A small practice for today
At some point today, pause for one ordinary moment.
You do not have to wait for perfect quiet. You do not have to wait until you feel spiritual. You do not have to wait until everything is settled.
Pause in the middle of things.
Feel your feet on the floor. Take one breath that you do not use to prepare, explain, or fix anything. Notice your body.
Then ask yourself gently:
What is happening in me right now?
What am I carrying?
Is there anything I can soften, even a little?
You do not have to force an answer. Just ask and listen.
That is practice because it brings you back. It may not be dramatic. No one else may see it. It may not solve everything. Still, it can change the way you inhabit the next moment.

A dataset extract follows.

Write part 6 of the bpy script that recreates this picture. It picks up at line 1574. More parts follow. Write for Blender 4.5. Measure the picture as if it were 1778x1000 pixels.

What this newsletter will hold
Practice Presence will be a place to explore these ordinary, grounded forms of practice.
We will talk about meditation - the practices, the history, the various schools. We will also talk about silence, breath, walking, writing, reflection, release, conflict, grief, work, food, aging, faith, and the body. We will return often to the question of how practice helps us live with more steadiness and compassion in the real conditions of our lives.
Some weeks may draw from Zen. Some may draw from Ignatian reflection or Christian contemplative practice. Some may draw from secular mindfulness, embodiment, or the practical realities of emotionally demanding work. Some may simply begin with a walk, a conversation, a difficult moment, or something noticed in the ordinary light of an ordinary day.
My hope is that this becomes a practice space of its own. A place to breathe. A place to reflect. A place to release what no longer needs to be carried. A place to remember that practice is here, in the middle of ordinary life.